An Indie filmmaker seeks to challenge Bollywood narrative on Kashmir

Share:
An Indie filmmaker seeks to challenge Bollywood narrative on Kashmir
Author: Maroosha Muzaffar
Published: Dec, 27 2024 03:15

Arfat Sheikh became increasingly frustrated by mainstream movies’ representation of Kashmir and its people – so he decided to make his own. Maroosha Muzaffar reports. When he was not even big enough to understand the term “collateral damage”, Arfat Sheikh’s father became that in Kashmir.

 [‘Saffron Kingdom’ shoot]
Image Credit: The Independent [‘Saffron Kingdom’ shoot]

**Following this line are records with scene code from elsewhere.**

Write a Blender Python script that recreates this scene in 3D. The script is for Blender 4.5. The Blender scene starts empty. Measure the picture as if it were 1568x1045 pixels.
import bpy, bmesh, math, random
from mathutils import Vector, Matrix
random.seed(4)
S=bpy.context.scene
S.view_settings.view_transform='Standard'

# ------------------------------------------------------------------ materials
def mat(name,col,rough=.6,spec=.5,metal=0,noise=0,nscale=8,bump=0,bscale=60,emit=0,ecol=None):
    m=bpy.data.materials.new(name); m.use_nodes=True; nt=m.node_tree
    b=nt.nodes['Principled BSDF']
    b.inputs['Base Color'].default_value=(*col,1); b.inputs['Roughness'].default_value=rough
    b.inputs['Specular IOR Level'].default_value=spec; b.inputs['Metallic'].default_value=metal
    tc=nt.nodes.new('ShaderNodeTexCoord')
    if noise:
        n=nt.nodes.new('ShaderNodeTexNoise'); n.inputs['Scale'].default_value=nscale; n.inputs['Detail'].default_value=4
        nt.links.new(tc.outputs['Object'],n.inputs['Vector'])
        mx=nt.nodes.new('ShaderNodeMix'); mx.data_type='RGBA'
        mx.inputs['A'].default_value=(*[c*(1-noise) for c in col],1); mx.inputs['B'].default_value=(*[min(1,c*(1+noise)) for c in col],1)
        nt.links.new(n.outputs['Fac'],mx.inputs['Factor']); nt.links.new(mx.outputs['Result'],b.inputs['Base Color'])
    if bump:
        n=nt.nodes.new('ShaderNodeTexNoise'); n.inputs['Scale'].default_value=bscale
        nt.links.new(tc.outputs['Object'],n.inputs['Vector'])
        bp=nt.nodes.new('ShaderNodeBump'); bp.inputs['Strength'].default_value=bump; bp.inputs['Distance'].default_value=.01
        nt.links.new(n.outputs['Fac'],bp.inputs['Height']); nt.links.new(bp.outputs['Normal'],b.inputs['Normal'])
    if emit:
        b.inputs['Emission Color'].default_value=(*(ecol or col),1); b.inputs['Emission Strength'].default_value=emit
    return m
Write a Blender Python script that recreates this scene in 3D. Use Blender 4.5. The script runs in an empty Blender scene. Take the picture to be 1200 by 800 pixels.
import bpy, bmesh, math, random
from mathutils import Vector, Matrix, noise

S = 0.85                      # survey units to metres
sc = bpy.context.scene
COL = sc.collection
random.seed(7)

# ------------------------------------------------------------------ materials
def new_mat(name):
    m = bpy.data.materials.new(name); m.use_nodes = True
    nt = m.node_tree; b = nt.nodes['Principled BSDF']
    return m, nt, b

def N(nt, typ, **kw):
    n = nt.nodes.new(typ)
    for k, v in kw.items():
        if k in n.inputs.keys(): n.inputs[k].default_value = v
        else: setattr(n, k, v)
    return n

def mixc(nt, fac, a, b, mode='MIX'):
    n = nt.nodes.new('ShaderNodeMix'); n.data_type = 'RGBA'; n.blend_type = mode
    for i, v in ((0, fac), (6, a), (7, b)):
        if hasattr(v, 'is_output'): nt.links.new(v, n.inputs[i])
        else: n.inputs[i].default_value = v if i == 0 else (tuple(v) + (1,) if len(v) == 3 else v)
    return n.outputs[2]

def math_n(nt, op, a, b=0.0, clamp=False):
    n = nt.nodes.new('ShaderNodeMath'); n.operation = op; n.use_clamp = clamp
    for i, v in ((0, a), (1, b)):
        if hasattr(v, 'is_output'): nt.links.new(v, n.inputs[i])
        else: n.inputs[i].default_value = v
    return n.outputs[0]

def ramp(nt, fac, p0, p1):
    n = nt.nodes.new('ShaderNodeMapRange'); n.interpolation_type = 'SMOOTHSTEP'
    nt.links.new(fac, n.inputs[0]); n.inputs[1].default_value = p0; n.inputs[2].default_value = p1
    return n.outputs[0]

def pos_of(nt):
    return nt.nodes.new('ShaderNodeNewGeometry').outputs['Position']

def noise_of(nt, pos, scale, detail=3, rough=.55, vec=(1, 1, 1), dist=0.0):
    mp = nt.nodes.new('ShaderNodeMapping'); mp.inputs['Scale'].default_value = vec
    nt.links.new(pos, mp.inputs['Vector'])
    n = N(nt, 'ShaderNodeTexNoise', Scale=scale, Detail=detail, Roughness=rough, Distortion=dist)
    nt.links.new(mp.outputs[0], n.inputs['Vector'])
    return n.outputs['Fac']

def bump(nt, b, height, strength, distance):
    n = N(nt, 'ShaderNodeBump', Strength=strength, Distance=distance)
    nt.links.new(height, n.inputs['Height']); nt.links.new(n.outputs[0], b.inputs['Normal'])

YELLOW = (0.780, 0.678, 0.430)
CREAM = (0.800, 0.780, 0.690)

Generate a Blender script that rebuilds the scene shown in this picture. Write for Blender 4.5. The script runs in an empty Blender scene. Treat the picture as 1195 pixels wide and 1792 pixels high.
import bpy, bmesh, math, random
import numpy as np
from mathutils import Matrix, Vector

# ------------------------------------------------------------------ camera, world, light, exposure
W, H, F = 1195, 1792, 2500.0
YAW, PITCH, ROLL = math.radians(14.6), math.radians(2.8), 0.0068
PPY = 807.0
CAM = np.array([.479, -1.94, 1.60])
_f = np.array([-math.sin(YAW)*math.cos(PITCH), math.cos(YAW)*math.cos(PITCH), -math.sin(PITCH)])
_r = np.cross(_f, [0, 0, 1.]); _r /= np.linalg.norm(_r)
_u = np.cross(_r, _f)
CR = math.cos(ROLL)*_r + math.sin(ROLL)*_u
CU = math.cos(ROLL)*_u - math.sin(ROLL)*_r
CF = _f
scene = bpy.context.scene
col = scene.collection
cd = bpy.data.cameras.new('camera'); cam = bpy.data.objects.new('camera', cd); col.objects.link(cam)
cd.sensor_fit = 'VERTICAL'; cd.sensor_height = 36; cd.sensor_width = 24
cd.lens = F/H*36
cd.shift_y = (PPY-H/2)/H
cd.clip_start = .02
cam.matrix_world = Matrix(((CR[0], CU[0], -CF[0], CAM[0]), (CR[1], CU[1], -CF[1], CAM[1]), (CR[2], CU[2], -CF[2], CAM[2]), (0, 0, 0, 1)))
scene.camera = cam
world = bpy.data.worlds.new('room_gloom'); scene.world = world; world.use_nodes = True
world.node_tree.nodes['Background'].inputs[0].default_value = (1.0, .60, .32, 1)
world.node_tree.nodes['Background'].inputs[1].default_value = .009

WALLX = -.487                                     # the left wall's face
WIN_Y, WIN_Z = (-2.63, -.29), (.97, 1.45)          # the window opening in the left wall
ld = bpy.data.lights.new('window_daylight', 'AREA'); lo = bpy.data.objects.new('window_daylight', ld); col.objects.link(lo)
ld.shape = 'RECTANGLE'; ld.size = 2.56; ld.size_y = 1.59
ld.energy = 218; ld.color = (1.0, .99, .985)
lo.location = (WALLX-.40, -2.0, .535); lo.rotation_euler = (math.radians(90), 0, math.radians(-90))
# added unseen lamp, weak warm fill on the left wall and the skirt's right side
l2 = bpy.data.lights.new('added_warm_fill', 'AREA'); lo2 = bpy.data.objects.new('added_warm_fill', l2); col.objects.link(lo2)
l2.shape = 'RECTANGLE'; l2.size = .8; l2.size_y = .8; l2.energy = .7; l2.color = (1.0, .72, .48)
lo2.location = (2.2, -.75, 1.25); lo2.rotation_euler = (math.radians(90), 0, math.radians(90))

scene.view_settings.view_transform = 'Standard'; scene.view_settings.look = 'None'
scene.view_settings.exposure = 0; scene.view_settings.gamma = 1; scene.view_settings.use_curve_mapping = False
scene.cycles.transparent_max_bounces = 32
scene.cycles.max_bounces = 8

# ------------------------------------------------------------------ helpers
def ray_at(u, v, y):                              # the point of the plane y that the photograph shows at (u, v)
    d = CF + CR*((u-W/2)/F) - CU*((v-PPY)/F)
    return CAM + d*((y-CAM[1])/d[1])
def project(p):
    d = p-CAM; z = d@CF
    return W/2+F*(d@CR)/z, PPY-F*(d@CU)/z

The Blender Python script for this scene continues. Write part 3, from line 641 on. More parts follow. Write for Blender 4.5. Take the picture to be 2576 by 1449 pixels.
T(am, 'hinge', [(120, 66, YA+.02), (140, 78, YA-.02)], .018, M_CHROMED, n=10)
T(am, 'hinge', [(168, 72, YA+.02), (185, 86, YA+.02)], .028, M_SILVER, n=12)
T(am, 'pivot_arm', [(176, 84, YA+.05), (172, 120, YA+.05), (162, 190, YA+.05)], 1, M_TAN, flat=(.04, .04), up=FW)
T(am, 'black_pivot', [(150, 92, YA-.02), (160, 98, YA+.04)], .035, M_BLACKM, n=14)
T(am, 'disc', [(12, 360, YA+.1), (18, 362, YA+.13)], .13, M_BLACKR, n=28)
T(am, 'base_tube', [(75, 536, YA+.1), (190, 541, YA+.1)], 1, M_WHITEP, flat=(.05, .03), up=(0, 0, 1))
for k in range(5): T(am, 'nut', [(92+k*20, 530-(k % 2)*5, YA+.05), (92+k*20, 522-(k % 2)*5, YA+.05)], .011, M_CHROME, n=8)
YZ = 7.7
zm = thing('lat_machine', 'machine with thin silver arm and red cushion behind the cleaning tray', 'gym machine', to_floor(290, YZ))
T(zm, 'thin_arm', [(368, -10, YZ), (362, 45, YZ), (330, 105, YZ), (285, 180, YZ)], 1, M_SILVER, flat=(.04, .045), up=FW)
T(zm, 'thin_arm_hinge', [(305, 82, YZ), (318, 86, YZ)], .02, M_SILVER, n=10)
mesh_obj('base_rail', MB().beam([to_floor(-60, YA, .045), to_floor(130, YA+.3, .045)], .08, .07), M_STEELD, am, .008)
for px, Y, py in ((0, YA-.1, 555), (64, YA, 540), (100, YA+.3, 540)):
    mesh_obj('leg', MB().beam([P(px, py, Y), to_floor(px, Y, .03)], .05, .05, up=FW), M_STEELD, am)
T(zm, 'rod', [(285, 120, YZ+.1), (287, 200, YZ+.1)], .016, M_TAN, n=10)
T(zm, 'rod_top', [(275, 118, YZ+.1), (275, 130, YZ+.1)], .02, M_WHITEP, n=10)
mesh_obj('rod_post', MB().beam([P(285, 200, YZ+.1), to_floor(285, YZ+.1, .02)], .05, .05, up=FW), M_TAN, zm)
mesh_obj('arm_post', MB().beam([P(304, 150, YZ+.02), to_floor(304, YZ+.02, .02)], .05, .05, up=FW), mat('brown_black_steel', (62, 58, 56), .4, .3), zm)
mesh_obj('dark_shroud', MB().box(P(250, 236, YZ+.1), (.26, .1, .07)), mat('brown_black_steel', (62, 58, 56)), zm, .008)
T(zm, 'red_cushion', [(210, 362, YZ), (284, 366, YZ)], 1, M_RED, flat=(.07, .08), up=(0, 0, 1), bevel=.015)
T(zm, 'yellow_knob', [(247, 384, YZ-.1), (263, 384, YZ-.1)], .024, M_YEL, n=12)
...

A renowned singer and cultural figure, Ghulam Nabi Sheikh was killed in the 1990s by “unidentified gunmen”, a term used in newspapers through the decades when the anti-India insurgency was at its peak in the Himalayan valley and identifying the perpetrators of violence a risky proposition.

The grief of losing his father and then never knowing where his remains lay left Sheikh with scars that would not heal. As he grew up in the conflict-torn valley — controlled in part but claimed in whole by India and Pakistan — he kept searching for answers that never came even as the “collateral damage” piled ever higher.

Sheikh found solace in stories. And then, aged 39, he decided to tell his own story of Kashmir. While learning the ropes of filmmaking, Sheikh says the narratives of Kashmir he found in mainstream Indian cinema rankled him because of the absence of Kashmiri voices.

After 2019, when the Indian government repealed an article of the constitution to take away the last remnants of the majority Muslim region’s autonomy, Sheikh says the suppression and erasure of the Kashmiri voice in Bollywood films in particular became severe.